Though this has little to do with theWWW whose anniversary the thread should be about
I couldn't stifle the urge to draw your kind attention to another computer pioneer.
Don't forget Konrad Zuse and his Z3.
Unfortunately, or rather luckily (as it didn't prolong WWII) the Nazis weren't able to fathom the potential of Zuse's works and machines,
and after the war he made a few ill-fated decisions that displaced him and his firm out of the computer business and unfortunately never owned him the due credit for his exceptional achievements in the development of the computer, especially in the Anglo-American world.

Sorry, for this little aside.
Back to Sir Tim Berners-Lee's achievements.

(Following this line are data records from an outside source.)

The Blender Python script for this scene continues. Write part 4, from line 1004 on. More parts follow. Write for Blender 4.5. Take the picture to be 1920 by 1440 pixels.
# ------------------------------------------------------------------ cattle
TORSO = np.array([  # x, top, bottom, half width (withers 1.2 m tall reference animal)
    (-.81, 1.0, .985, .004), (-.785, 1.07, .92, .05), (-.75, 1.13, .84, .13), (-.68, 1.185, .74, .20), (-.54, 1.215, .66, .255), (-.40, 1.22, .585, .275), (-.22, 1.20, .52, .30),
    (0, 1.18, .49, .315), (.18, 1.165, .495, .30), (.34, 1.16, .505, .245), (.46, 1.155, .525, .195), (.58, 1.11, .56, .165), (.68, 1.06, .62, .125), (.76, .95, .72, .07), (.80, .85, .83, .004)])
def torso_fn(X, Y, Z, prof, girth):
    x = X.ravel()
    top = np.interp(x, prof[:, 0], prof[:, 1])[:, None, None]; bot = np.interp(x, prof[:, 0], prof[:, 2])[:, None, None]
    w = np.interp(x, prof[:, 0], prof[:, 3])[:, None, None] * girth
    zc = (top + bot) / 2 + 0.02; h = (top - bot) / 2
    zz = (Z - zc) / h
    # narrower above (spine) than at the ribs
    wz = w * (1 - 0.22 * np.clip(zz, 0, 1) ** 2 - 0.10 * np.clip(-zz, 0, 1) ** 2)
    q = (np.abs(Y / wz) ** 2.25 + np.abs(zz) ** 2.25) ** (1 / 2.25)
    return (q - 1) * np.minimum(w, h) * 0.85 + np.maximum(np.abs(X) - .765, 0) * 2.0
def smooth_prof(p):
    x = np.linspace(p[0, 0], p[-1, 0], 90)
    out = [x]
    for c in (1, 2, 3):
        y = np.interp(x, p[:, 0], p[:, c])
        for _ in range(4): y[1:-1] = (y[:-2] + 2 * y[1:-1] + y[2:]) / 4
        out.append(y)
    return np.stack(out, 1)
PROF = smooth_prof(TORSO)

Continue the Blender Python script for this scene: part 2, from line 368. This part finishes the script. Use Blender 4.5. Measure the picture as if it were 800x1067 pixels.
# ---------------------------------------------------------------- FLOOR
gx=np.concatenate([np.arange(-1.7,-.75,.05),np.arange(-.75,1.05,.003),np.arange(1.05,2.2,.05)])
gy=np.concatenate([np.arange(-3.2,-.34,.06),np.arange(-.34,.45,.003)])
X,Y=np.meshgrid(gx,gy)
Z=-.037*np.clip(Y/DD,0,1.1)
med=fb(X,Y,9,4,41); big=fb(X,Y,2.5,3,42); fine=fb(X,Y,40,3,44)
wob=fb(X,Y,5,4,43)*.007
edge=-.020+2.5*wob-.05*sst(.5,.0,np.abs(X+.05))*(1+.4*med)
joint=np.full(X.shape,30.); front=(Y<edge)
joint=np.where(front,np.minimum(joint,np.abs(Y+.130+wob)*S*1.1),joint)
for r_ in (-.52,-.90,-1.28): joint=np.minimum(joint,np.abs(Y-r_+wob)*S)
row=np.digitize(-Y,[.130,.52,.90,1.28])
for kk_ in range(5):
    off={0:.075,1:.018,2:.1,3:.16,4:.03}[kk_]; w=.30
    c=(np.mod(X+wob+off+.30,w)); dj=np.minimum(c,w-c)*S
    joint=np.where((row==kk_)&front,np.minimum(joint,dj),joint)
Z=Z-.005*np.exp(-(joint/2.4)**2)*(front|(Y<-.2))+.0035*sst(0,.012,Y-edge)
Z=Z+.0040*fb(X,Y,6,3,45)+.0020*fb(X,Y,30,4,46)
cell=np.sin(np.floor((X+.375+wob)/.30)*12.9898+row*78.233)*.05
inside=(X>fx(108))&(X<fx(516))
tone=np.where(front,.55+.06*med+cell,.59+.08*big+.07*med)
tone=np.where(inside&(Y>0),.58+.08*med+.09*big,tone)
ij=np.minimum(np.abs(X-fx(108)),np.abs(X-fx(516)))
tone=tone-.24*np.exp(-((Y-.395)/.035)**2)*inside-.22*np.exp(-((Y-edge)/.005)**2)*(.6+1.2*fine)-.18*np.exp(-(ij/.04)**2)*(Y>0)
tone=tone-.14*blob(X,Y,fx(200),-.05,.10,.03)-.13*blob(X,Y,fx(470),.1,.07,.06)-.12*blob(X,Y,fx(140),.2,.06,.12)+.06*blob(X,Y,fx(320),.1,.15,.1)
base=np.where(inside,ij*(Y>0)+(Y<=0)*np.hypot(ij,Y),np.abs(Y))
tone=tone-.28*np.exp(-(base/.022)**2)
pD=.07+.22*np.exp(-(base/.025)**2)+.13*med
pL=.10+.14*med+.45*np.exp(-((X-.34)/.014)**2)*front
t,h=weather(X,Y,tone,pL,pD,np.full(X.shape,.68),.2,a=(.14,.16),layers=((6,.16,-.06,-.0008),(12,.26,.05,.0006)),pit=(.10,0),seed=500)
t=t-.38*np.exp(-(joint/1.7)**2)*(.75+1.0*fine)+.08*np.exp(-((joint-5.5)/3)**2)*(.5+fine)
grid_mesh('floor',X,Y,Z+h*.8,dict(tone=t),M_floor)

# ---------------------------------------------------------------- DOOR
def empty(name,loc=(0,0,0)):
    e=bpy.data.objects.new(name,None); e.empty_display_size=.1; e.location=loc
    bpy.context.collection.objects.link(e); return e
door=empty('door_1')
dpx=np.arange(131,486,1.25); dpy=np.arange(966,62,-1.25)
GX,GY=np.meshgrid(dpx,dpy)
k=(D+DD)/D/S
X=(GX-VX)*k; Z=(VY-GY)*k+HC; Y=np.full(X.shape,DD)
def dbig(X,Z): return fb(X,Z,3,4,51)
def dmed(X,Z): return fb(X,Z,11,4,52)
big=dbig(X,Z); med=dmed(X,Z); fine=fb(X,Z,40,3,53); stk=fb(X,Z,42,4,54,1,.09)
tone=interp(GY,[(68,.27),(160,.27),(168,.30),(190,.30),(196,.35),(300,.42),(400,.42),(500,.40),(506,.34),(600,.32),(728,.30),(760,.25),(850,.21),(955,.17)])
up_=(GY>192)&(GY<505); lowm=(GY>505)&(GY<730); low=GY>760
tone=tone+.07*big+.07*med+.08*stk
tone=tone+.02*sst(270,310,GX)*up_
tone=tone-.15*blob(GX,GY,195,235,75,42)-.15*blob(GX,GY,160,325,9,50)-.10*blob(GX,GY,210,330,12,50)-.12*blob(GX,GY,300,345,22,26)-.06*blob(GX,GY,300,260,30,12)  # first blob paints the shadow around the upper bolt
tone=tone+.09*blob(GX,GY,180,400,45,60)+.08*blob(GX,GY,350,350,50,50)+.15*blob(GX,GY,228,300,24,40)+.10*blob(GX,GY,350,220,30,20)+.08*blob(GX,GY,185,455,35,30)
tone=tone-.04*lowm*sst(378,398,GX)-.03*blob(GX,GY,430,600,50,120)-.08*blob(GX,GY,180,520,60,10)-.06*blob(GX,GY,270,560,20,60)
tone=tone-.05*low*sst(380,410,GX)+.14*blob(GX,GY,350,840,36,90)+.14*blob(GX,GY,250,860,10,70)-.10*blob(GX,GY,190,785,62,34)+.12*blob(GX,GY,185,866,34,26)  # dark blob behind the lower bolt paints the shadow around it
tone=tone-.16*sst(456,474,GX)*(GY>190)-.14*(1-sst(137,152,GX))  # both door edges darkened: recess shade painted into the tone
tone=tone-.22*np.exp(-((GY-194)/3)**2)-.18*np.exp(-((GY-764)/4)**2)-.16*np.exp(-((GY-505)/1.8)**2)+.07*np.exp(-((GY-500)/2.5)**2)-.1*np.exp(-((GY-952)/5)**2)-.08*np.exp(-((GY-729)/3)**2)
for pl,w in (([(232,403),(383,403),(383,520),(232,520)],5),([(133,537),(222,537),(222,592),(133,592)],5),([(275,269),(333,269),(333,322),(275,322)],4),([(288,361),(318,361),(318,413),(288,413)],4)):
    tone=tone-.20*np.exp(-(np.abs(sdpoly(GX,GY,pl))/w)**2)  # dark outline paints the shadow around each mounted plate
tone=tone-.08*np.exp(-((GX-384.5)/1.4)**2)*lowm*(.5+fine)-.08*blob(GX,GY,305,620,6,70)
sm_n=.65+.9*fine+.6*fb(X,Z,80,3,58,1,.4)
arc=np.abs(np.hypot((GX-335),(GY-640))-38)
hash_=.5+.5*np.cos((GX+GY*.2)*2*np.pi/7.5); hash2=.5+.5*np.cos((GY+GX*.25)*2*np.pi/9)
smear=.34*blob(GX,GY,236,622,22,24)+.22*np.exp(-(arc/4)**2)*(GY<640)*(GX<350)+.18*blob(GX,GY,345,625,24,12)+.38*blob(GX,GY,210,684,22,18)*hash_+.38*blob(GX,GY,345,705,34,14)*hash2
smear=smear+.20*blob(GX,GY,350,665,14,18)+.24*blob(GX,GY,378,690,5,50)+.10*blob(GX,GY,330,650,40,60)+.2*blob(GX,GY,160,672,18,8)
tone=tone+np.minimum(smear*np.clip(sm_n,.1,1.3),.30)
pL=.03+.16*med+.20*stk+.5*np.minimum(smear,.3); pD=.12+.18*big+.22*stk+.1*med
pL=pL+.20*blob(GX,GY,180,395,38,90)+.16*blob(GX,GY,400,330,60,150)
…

As far as I know it wasn't the Hypertext Mark-up Language (HTML) alone for the rendering of the originally intended exchange of plots of scientific data between scientists at CERN.
What in my view even counts more was the invention of the Hypertext Transfer Protocol (HTTP) the underpinning of the WWW and with it the programming of the first webserver.
HTTP was an ingenious invention. A totally open protocol consisting of pure ASCII that everyone could read and easily apply.
This has led to the exponential growth of the Internet (which beginning with the ARPA Net already dates back some 40 years) into the world's mind as we know and use it today.